Tuesday, October 28, 2008

Elaborate on the elaboration, please...

I’d like to sum up, what I think, is really important from this week’s readings.

Mirtz: I suppose “off-topic” discussion is similar to underlife (or perhaps an instance of underlife). To go back to Brooke, he argues that underlife behaviors “seek to provide identities that go beyond the roles offered by the normal...student-as-passive-learner educational system” (p. 141). Brooke also posits that writing “involves bring able to challenge one’s assigned roles long enough that one can think originally; it involves living in conflict with accepted (expected) thought and action” (p. 141). Likewise, students perform “writerly” acts, as Mirtz argues, “when they don’t seem to be talking about their papers - exploring audience” (p. 104). As an act of underlife, seemingly off-topic discussion is actually a relationship-building activity that allows students to solidify their identities within the group while assessing audience.

Again, exceptions are always possible, but I do think that by explicitly placing the responsibility on the students for constructive indirect discussion may actually result in constructive peer response. By at least mentioning the possibilities involved in indirect talk, students may begin to see this type of talk as something different, and perhaps learn something from it (i.e. about audience). Mirtz also provides a helpful guide for promoting constructive indirect talk and peer response:
1) Give students specific instructions and information on indirect talk. There is a difference between ineffective and indirect talk.
2) Instructions for peer response are more specific than those in #1, but are also fewer in number.
3) Help students to interpret their indirect talk. Become part of their conversation!
4) Have students report on their peer response activities. This also places responsibility for monitoring indirect talk on the students rather than the teacher. (pp. 114-115)
5) Mirtz also suggest having students complete reflective journals in response to their group sessions. She lists goals for these responses on pages 117-118.

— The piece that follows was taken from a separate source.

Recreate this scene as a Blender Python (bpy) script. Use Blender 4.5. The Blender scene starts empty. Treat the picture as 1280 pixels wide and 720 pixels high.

Woods: In addition to Mirtz, Woods provides a great activity (which we all encountered on Monday) that will be particularly productive for students with little or no experience in critical and effective peer response. Woods’ emphasis on the writing and not the person is also an important part of peer response. It is difficult, as many of the texts we’ve read argue, to step away from “being nice” and engage in critical yet respectful peer response. This is a skill, not only in reading, writing, and critique, but also socially. By learning ways of being a respectful respondent, students may learn to receive such critique less personally (i.e. understand that respectful critique of one’s writing is not a reflection on oneself).

Johnson: The use of anonymous response seems to be an effective way to counteract “nice” but ineffective peer responses. By requiring the in-class draft response to be published on the course web site, (as Johnson points out) students are discouraged from providing ineffective and partial responses. Also, as we know, not everyone is as organized as an Ikea showroom, therefore the online response remains available even when a lost paper response would not.

With the addition of Freeland’s essay (which I discussed in my response to Ben’s post), I think the common thread throughout these four texts is this: writing is a social process, and this includes peer response (conferences are response too), and thus we need to be aware of the relationships and identities among our students. With this awareness, our students will benefit from assignments, class workshops, and class relationships that foster learning and invention. In order to teach writing, we need to recognize the activities involved in writing, and that those activities are not always individual and independent of the social realm.